One reason is that they don’t look like ordinary economic migrants or refugees. They take to the ocean in dilapidated boats, reminiscent of the Vietnamese boat people, who also were desperate to leave an unforgiving land and would do anything—even risk their lives—to escape. In addition, they are Muslims, another strike against them in some people’s eyes.

The boat people have become an irritant for many countries in the region, especially Thailand, Malaysia and Indonesia. Compounding the problem is the unwillingness of Burma and Bangladesh to recognize the Rohingya as citizens.

When various groups of Rohingya boat people were arrested in Thailand recently, they were beaten and tortured by Thai authorities, according to reports, and eventually towed back out to sea and set adrift with inadequate water and food in boats without working engines.

Earlier, Thai Prime Minister Abhisit Vejjajiva was quoted by reporters as saying, “They [the Rohingyas] are not refugees. Our policy is to push them out of the country because they are illegal migrants.”

More than 1,000 Rohingyas were towed out to sea and set adrift late last year by the Thai navy. Fortunately, they were rescued by Indonesian and Indian authorities. Unknown numbers, however, disappeared at sea.
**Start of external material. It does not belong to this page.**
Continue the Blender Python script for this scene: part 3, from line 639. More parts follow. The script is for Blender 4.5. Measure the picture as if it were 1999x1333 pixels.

Recently, the Thai premier changed his tune to acknowledge the claims of human rights groups, telling CNN in an exclusive interview, “It’s not exactly clear whose work it is.” He added, “All the [Thai] authorities say it’s not their policy, but I have reason to believe some instances of this happened, and if I can have the evidence of who exactly did this, I will certainly bring them to account.”
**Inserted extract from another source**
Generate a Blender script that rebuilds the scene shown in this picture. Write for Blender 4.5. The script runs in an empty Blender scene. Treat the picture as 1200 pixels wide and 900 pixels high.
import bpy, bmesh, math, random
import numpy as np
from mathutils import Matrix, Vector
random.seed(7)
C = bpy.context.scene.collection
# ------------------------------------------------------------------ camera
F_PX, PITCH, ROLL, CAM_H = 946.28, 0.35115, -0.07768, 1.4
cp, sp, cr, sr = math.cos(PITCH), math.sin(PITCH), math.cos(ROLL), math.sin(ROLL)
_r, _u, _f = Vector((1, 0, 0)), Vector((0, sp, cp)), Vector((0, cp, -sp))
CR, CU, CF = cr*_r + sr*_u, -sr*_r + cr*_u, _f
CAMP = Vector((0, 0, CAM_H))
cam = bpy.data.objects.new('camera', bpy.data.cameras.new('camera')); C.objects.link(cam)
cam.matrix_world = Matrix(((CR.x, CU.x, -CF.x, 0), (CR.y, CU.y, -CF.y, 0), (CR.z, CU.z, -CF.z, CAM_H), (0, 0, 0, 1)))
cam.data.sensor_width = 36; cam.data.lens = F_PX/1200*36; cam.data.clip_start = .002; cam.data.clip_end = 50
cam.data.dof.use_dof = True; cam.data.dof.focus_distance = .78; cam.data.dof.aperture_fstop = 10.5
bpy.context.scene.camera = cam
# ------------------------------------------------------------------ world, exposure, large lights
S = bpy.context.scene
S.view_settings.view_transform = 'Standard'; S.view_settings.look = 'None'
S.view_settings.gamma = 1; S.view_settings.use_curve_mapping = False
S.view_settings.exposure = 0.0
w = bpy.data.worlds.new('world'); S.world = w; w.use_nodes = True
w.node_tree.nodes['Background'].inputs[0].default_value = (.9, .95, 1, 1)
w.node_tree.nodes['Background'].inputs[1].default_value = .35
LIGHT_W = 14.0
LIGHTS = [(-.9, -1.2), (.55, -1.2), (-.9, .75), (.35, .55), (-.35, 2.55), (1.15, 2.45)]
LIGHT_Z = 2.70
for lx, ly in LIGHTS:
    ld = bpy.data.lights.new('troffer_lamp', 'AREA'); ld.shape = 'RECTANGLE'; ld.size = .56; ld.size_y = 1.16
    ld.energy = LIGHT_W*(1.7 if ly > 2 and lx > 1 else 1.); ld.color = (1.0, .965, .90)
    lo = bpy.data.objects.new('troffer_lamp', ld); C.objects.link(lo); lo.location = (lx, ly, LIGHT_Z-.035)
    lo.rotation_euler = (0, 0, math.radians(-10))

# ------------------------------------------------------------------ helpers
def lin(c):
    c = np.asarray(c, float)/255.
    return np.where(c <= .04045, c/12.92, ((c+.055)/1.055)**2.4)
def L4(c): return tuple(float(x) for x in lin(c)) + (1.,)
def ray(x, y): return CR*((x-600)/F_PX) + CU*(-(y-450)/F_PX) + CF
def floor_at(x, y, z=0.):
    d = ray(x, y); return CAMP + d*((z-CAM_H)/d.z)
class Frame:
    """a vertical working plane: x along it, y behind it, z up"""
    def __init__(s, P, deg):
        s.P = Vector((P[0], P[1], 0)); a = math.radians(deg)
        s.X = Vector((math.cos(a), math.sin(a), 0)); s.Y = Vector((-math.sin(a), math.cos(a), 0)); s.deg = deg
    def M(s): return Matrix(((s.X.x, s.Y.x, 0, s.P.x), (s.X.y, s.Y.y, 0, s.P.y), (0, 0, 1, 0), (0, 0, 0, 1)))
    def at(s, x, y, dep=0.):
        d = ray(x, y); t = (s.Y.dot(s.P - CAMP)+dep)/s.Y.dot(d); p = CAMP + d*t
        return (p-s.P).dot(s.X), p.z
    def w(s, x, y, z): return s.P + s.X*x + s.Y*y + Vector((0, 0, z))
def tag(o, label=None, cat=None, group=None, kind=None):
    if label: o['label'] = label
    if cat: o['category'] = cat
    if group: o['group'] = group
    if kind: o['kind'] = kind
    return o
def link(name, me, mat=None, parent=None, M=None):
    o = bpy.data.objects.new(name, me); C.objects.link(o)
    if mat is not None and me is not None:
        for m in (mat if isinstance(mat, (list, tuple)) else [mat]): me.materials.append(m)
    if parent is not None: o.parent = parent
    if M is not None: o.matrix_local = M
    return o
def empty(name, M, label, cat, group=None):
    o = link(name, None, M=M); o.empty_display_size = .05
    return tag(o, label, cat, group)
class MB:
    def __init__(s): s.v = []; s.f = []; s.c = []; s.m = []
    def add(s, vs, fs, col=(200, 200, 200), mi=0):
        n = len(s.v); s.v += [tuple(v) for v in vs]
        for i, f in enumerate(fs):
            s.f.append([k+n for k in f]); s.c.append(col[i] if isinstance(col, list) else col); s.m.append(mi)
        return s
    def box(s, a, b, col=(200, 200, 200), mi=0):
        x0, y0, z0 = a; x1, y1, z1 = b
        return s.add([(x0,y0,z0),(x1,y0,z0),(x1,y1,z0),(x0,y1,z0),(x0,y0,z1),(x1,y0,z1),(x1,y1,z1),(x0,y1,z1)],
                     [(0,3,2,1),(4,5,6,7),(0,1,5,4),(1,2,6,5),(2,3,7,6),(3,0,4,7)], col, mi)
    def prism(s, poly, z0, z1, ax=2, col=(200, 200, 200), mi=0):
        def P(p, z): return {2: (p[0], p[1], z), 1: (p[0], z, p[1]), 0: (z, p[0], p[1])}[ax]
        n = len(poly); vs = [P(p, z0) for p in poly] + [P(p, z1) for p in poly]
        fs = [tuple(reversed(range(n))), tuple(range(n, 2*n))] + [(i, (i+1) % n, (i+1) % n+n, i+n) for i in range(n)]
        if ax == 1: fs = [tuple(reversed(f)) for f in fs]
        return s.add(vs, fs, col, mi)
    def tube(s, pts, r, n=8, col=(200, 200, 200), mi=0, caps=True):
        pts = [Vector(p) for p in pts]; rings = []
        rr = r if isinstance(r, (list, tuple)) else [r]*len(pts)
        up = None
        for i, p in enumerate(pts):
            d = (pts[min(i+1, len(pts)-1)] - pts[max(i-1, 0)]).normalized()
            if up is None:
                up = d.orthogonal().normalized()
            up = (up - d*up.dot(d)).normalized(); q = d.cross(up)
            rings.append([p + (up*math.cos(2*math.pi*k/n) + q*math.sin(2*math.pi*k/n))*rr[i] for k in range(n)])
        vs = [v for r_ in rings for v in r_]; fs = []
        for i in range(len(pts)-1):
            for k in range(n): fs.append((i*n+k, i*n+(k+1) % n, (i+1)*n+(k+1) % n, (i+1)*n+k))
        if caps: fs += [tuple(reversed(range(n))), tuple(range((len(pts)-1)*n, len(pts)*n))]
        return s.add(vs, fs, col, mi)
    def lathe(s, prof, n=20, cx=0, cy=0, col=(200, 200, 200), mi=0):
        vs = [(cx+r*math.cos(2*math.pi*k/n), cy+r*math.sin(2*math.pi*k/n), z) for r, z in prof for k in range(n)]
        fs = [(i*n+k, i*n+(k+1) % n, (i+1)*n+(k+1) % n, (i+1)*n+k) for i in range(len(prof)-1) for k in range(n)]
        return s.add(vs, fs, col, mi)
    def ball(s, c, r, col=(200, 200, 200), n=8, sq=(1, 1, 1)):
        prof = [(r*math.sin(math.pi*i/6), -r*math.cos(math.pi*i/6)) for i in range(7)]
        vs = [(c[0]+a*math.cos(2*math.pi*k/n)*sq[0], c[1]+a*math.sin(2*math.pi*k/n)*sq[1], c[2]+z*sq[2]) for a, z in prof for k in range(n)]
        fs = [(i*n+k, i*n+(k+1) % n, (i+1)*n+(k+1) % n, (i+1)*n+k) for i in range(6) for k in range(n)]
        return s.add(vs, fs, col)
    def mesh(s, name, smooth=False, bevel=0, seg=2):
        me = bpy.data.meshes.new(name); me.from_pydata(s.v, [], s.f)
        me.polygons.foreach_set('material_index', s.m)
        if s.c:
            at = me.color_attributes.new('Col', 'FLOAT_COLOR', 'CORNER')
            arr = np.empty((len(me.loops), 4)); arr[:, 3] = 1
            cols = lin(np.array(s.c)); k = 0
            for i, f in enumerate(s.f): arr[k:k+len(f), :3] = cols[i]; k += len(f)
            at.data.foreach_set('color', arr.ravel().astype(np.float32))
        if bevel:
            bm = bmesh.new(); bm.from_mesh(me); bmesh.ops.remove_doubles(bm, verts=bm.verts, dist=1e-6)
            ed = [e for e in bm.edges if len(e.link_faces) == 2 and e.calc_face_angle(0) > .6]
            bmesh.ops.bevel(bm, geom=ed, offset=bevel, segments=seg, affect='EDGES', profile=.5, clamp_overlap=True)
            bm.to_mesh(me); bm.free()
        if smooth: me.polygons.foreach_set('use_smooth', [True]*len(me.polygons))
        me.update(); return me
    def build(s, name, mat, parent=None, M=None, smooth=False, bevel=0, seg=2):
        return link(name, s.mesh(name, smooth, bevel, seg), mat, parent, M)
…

Clearly, the issue is now a regional issue, and the Thai government is feeling the heat of world opinion. Even a simple statement in support of the Rohingya boat people made by Hollywood actress Angelina Jolie, who is also a goodwill ambassador of the United Nations, during a visit to Thailand last week drew a curt response from Thai foreign ministry spokesman Tharit Charungvat, who pounced on her remarks, saying, “It’s not her role to comment on the matter.”

Thailand’s army commander is now scheduled to visit Burma next week to discuss the Rohingya issue with the military government.

Really, the issue would be best addressed in a regional forum with the gravity that it deserves.

The secretary-general of the Association of Southeast Asian Nations (Asean), Surin Pitsuwin, said in an interview: “This is not an issue for a particular country. It is a regional issue. It is also an issue for the international community.”

When Asean leaders gather for the regional summit which is scheduled to be held at the end of this month in Thailand, Surin and other Asean leaders must responsibly address the Rohingya issue.

If they fail to do so and paper over the issue with rhetorical flourishes, they will bring further discredit to the region.